- _Goal_: Report back each line of the records that contains the string "picks".

A block of data:
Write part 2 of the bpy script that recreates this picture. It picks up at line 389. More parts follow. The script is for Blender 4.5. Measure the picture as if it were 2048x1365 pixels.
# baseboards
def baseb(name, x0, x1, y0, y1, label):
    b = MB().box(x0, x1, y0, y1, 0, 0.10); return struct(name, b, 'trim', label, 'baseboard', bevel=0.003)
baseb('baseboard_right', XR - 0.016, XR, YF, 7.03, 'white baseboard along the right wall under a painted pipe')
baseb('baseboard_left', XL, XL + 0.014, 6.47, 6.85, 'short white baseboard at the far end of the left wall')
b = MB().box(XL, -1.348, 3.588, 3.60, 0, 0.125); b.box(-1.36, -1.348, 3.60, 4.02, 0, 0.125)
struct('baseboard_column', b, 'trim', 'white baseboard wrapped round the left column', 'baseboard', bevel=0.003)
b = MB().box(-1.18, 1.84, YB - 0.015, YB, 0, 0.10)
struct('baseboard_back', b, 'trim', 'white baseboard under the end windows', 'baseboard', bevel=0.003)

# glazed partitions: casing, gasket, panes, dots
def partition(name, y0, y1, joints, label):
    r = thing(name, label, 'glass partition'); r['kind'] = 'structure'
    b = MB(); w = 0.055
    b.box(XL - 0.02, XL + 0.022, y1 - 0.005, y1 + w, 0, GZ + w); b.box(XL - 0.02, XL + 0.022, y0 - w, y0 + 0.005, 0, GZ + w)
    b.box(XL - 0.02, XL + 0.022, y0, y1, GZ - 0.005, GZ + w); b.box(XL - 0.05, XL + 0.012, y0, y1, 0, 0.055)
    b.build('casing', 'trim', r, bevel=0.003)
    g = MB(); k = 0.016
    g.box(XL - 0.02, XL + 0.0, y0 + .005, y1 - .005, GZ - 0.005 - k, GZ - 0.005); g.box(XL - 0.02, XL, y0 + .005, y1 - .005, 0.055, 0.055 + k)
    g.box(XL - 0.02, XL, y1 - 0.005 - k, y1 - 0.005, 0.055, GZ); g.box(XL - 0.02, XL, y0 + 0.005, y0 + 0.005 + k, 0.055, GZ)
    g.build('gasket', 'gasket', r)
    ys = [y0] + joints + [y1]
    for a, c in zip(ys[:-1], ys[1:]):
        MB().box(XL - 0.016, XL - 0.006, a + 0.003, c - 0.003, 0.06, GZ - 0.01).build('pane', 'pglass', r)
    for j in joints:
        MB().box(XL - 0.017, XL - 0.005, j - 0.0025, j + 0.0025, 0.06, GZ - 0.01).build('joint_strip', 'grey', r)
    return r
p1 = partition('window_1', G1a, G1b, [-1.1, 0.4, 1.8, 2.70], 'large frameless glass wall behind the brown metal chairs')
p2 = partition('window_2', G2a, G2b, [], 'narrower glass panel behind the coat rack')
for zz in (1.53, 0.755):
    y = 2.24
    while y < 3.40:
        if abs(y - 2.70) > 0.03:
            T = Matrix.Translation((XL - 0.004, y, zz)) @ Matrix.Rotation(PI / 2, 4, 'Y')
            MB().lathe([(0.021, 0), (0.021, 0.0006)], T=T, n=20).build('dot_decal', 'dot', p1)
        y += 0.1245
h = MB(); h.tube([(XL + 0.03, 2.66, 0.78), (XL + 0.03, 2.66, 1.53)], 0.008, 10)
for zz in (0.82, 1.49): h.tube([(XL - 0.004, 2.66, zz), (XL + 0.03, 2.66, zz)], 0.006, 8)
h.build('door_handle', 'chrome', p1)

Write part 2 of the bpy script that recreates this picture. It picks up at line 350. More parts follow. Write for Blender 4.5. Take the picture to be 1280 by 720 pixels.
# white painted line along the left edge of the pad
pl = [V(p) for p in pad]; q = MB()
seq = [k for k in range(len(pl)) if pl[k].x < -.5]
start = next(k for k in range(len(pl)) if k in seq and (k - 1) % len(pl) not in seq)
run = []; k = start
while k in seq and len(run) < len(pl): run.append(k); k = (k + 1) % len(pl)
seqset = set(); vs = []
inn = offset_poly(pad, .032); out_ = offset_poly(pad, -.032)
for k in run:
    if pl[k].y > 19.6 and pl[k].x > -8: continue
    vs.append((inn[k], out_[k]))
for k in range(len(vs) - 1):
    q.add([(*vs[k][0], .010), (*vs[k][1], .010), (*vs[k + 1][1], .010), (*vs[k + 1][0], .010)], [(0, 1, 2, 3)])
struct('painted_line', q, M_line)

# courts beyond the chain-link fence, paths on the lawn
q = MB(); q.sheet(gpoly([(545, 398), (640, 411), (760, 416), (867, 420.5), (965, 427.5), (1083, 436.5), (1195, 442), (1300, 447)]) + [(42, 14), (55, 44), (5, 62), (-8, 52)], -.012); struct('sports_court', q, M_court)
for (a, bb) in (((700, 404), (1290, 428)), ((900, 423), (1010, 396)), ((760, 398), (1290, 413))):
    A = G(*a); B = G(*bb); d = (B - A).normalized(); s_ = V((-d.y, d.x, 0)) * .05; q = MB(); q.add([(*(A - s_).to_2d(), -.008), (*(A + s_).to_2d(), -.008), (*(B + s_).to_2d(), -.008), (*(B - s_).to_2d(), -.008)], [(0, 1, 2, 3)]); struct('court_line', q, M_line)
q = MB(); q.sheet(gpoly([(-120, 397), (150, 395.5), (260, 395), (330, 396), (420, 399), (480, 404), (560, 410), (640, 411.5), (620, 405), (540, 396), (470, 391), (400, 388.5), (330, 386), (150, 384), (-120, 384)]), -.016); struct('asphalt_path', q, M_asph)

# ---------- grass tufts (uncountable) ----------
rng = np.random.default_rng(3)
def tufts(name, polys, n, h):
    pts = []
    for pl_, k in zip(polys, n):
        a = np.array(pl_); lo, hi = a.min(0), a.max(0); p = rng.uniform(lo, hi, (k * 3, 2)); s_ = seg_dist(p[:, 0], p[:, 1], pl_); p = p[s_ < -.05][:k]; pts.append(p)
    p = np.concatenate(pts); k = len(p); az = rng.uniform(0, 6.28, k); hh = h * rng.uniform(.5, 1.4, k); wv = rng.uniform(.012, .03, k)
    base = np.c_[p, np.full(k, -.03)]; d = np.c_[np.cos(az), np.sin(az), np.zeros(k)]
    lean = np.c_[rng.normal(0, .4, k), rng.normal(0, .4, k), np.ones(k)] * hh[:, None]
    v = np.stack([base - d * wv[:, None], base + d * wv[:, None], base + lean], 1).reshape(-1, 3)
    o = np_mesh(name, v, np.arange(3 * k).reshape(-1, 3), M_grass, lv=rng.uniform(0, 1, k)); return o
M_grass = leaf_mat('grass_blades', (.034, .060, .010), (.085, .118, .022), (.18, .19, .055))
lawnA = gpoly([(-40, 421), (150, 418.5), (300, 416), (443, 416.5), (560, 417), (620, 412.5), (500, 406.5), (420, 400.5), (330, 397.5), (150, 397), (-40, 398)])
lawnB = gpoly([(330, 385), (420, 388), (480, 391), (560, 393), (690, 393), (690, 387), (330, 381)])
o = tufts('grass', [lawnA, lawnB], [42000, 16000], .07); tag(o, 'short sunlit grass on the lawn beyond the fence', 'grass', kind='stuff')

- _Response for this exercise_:
Write part 2 of the bpy script that recreates this picture. It picks up at line 389. More parts follow. The script is for Blender 4.5. Measure the picture as if it were 2048x1365 pixels.
Write part 2 of the bpy script that recreates this picture. It picks up at line 350. More parts follow. Write for Blender 4.5. Take the picture to be 1280 by 720 pixels.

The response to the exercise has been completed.